Problem details —
Reproduce exactly the lines of the material beneath, from the line that contains "Write part 2" to the line that contains "M_DRIVE, .09, seed=5)", both included, and no other lines.
▶
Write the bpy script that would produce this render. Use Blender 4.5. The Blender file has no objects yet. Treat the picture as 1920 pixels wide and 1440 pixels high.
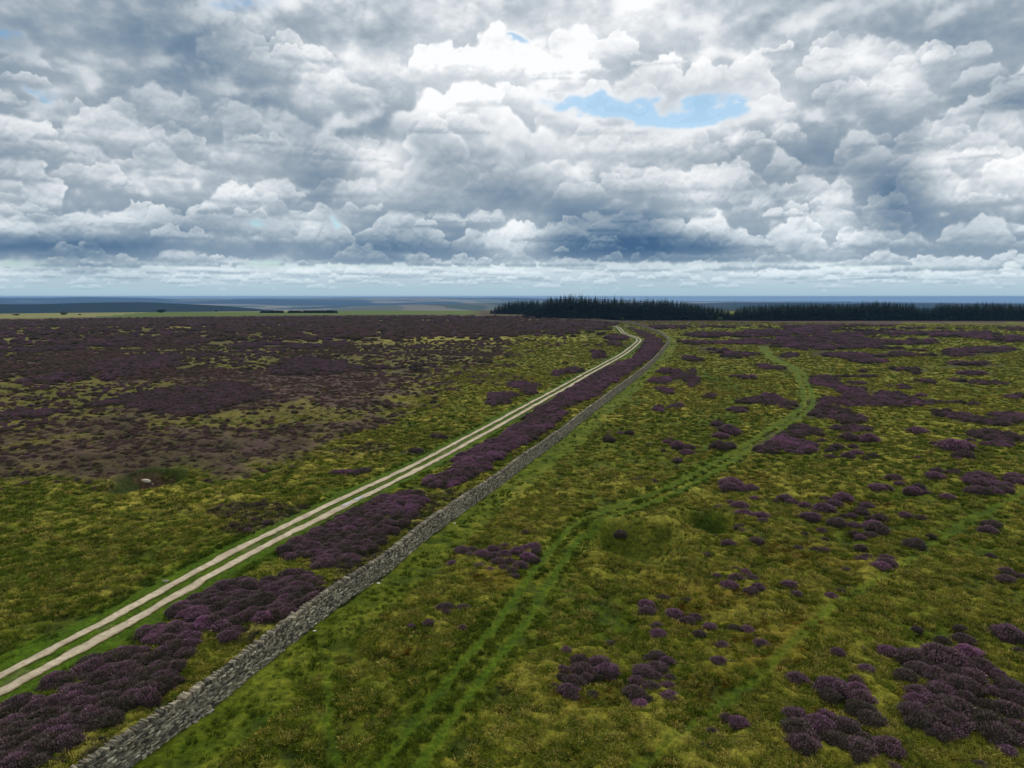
import bpy, bmesh, math, time
import numpy as np
T0=time.time()
# ---- camera, sun, exposure ------------------------------------------------------------
F_PX=1331.0; HZ=556.0            # focal length and eye-level row of the 1920x1440 photograph
PITCH=math.atan((720-HZ)/F_PX); CAM_H=21.0; WALL_H=1.22
HAZE_D=0.000070; HAZE_C=(.31,.56,.98)
SUN_EL=46.0; SUN_AZ=8.0          # degrees; azimuth clockwise from the view direction
scene=bpy.context.scene
SC=scene.collection
cam=bpy.data.cameras.new('camera'); cam.sensor_fit='HORIZONTAL'; cam.sensor_width=36; cam.lens=36*F_PX/1920; cam.clip_start=.5; cam.clip_end=90000
co=bpy.data.objects.new('camera',cam); SC.objects.link(co); co.location=(0,0,CAM_H); co.rotation_euler=(math.pi/2-PITCH,0,0); scene.camera=co
sun=bpy.data.lights.new('sun','SUN'); sun.energy=2.0; sun.angle=math.radians(10); sun.color=(1,.94,.84)
so=bpy.data.objects.new('sun',sun); SC.objects.link(so); so.rotation_euler=(math.radians(90-SUN_EL)*-1,0,math.radians(-SUN_AZ)+0)
scene.view_settings.view_transform='Standard'; scene.view_settings.look='None'; scene.view_settings.exposure=0.0; scene.view_settings.gamma=1.0
scene.cycles.volume_bounces=0
def px_dir(px,py):
    x=(np.asarray(px,float)-960)/F_PX; v=(720-np.asarray(py,float))/F_PX
    dy=math.cos(PITCH)+v*math.sin(PITCH); dz=-math.sin(PITCH)+v*math.cos(PITCH)
    return x,dy,dz
def dir_px(dx,dy,dz):
    f=dy*math.cos(PITCH)-dz*math.sin(PITCH); u=dy*math.sin(PITCH)+dz*math.cos(PITCH)
    f=np.maximum(f,1e-3)
    return 960+F_PX*dx/f, 720-F_PX*u/f
def zoomgrid(g,n):
    """periodic smooth upsampling of a coarse cubic grid to n^3"""
    for ax in range(3):
        m=g.shape[ax]; t=np.arange(n)*m/n; i=t.astype(int); f=t-i; f=f*f*f*(f*(f*6-15)+10)
        a=np.take(g,i%m,axis=ax); b=np.take(g,(i+1)%m,axis=ax)
        sh=[1,1,1]; sh[ax]=n; f=f.reshape(sh).astype(np.float32)
        g=a*(1-f)+b*f
    return g
def worley(n,c,rng):
    pts=rng.random((c,c,c,3)).astype(np.float32)
    ax=(np.arange(n)+0.5)*c/n
    ci=ax.astype(int); best=np.full((n,n,n),9.0,np.float32)
    fx=ax.astype(np.float32)
    for dx in (-1,0,1):
        for dy in (-1,0,1):
            for dz in (-1,0,1):
                X=(ci+dx); Y=(ci+dy); Z=(ci+dz)
                p=pts[np.ix_(X%c,Y%c,Z%c)]
                d=(p[...,0]+(X-fx)[:,None,None])**2+(p[...,1]+(Y-fx)[None,:,None])**2+(p[...,2]+(Z-fx)[None,None,:])**2
                np.minimum(best,d,out=best)
    return 1-np.sqrt(np.minimum(best,1.0))
def sample(T,x,y,z):
    n=T.shape[0]; k=n-1
    x=x*n; y=y*n; z=z*n
    xi=np.floor(x); yi=np.floor(y); zi=np.floor(z)
    fx=(x-xi).astype(np.float32); fy=(y-yi).astype(np.float32); fz=(z-zi).astype(np.float32)
    xi=xi.astype(np.int32)&k; yi=yi.astype(np.int32)&k; zi=zi.astype(np.int32)&k
    xj=(xi+1)&k; yj=(yi+1)&k; zj=(zi+1)&k
    R=T.ravel(); n2=n*n
    a=xi*n2; b=xj*n2; c=yi*n; d=yj*n
    def g(p,q): 
        s=p+q; u=R[s+zi]; return u+(R[s+zj]-u)*fz
    u=g(a,c); u+= (g(a,d)-u)*fy
    v=g(b,c); v+= (g(b,d)-v)*fy
    return u+(v-u)*fx
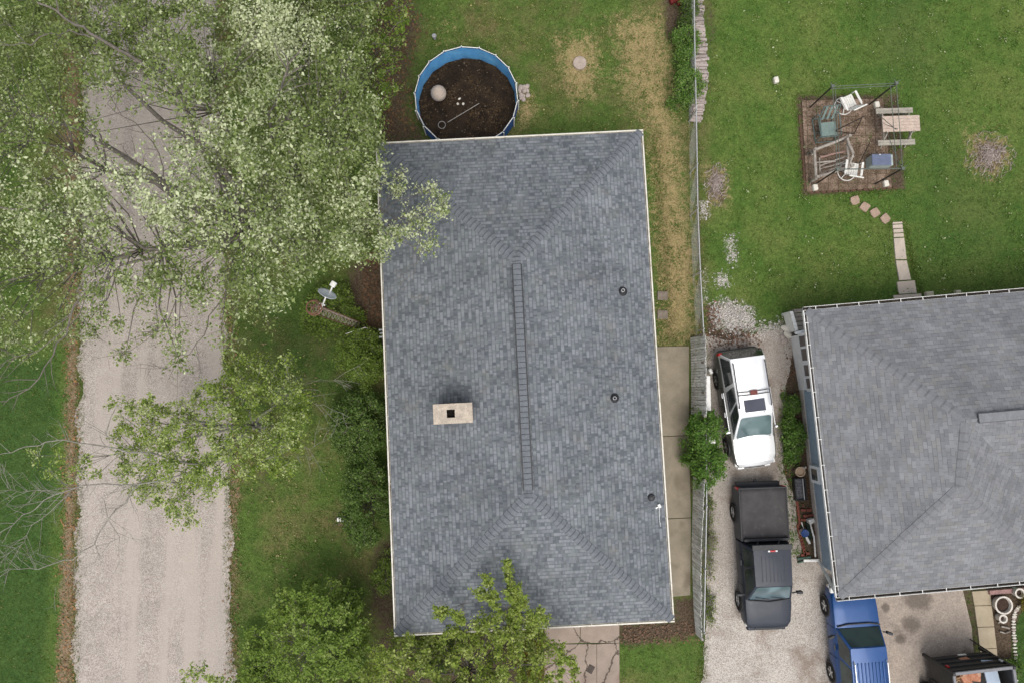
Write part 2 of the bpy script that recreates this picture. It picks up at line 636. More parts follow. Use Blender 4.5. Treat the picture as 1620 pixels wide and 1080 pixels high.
M_ROAD = gravel_material('road_gravel', [(.395, .345, .302), (.305, .263, .226), (.5, .45, .405), (.2, .17, .145)], 20, track=(.415, .36, .313))
M_DRIVE = gravel_material('drive_gravel', [(.46, .415, .365), (.36, .32, .275), (.6, .56, .51), (.2, .165, .14)], 21, patchcol=(.2, .15, .115), patchlev=(.5, .64))
tag(sheet('road', [(139, -60), (131, 200), (127, 420), (125, 600), (122, 800), (119, 940), (114, 1130), (370, 1130), (367, 980), (364, 850), (366, 700), (358, 540), (350, 300), (340, -60)],
          .004, M_ROAD, .16, seed=3, step=.07, lump=.9), kind='structure')
drive = sheet('driveway', [(1112, 530), (1150, 540), (1200, 528), (1242, 520), (1256, 545), (1246, 600), (1238, 680), (1238, 745), (1258, 790), (1270, 880), (1318, 892),
                           (1326, 950), (1340, 1000), (1346, 1130), (1106, 1130), (1116, 1000), (1120, 860), (1118, 700)], .006, M_DRIVE, .09, seed=5)


def concrete(name, c, c2, stain=None, scale=1.4, fine=45, gravelly=False, crack=False, oil=()):
    t = NT(name)
    f = t.map(t.noise(scale, 5, .68), .34, .66)
    col = t.mix(f, c, c2)
    if stain: col = t.mix(t.math('MULTIPLY', t.map(t.noise(.9, 3, .5), .56, .72, smooth=True), .7), col, stain)
    if gravelly:
        w = t.white(t.voro(24)); k0 = t.map(w, 0, 1, .82, 1.16)
        col = t.mix(1.0, col, t.comb(k0, k0, k0), 'MULTIPLY')
    k = t.map(t.noise(fine, 3, .7), .3, .7, .84, 1.14)
    col = t.mix(1.0, col, t.comb(k, k, k), 'MULTIPLY')
    for (ou, ov, orad) in oil:      # oil stains soaked into the slab
        p0 = P(ou, ov)
        gp = t.n('ShaderNodeNewGeometry')
        dn = t.n('ShaderNodeVectorMath', operation='DISTANCE'); t.L(gp.outputs['Position'], dn.inputs[0]); dn.inputs[1].default_value = (p0.x, p0.y, .02)
        w_ = t.math('ADD', dn.outputs['Value'], t.math('MULTIPLY', t.math('SUBTRACT', t.noise(2.6, 5, .7), .5), orad * 1.5))
        col = t.mix(t.math('MULTIPLY', t.map(w_, orad, orad * .35, smooth=True), .72), col, (.1, .082, .068))
    if crack:
        wv = t.n('ShaderNodeVectorMath', operation='ADD')
        nz = t.noise(2.5, 4, .7)
        t.L(t.coord(), wv.inputs[0]); t.L(t.comb(t.math('MULTIPLY', nz, .5), t.math('MULTIPLY', t.noise(3.1, 3, .6), .5)), wv.inputs[1])
        e_ = t.voro(.55, 'Distance', wv.outputs[0], 'DISTANCE_TO_EDGE')
        col = t.mix(t.math('MULTIPLY', t.math('LESS_THAN', e_, .012), .8), col, (.06, .045, .035))
    t.bump(t.noise(fine, 3, .6), .25, .01)
    return t.fin(col, .88, 0, .25)


def slabs(name, quads, z, mat, gap=.012, bevel=.008):
    """a walk poured in separate slabs: quads of pixel corners -> raised plates"""
    m = MB()
    for q in quads:
        p = [P(u, v) for u, v in q]
        c = sum(p, Vector()) / 4
        p = [c + (a - c) * (1 - gap / max((a - c).length, .05)) for a in p]
        m.prism([(a.x, a.y) for a in p], -.05, z)
    o = m.build(name, mat, bevel=bevel, seg=1)
    return tag(o, kind='structure')


M_WALK = concrete('walk_concrete', (.31, .265, .2), (.22, .19, .14), (.17, .135, .1))
slabs('side_walk', [[(1038, 548), (1090, 547), (1090, 688), (1043, 690)], [(1043, 690), (1090, 688), (1093, 818), (1050, 820)], [(1050, 820), (1093, 818), (1092, 941), (1056, 944)]], .03, M_WALK)
M_WALK2 = concrete('front_concrete', (.34, .275, .225), (.26, .21, .172), (.22, .16, .13), crack=True)
slabs('front_walk', [[(861, 985), (918, 985), (918, 1016), (861, 1018)], [(918, 985), (980, 983), (980, 1016), (918, 1016)],
                     [(861, 1018), (944, 1017), (944, 1130), (861, 1130)], [(944, 1017), (980, 1016), (980, 1130), (944, 1130)]], .03, M_WALK2, .01)
M_DRV2 = concrete('drive_concrete', (.4, .335, .275), (.3, .25, .21), (.13, .105, .085), gravelly=True, oil=((1440, 985, .5), (1452, 945, .75), (1425, 1010, .3), (1400, 960, .25)))
dq = [(1376, 930), (1520, 920), (1537, 992), (1548, 1130), (1392, 1130)]
m = MB(); m.prism([(P(*q).x, P(*q).y) for q in dq], -.05, .02)
tag(m.build('concrete_apron', M_DRV2, bevel=.008, seg=1), kind='structure')
M_TAN = concrete('tan_concrete', (.42, .35, .25), (.35, .29, .2), scale=2.2)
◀
Exercise result —
Write part 2 of the bpy script that recreates this picture. It picks up at line 636. More parts follow. Use Blender 4.5. Treat the picture as 1620 pixels wide and 1080 pixels high.
M_ROAD = gravel_material('road_gravel', [(.395, .345, .302), (.305, .263, .226), (.5, .45, .405), (.2, .17, .145)], 20, track=(.415, .36, .313))
M_DRIVE = gravel_material('drive_gravel', [(.46, .415, .365), (.36, .32, .275), (.6, .56, .51), (.2, .165, .14)], 21, patchcol=(.2, .15, .115), patchlev=(.5, .64))
tag(sheet('road', [(139, -60), (131, 200), (127, 420), (125, 600), (122, 800), (119, 940), (114, 1130), (370, 1130), (367, 980), (364, 850), (366, 700), (358, 540), (350, 300), (340, -60)],
          .004, M_ROAD, .16, seed=3, step=.07, lump=.9), kind='structure')
drive = sheet('driveway', [(1112, 530), (1150, 540), (1200, 528), (1242, 520), (1256, 545), (1246, 600), (1238, 680), (1238, 745), (1258, 790), (1270, 880), (1318, 892),
                           (1326, 950), (1340, 1000), (1346, 1130), (1106, 1130), (1116, 1000), (1120, 860), (1118, 700)], .006, M_DRIVE, .09, seed=5)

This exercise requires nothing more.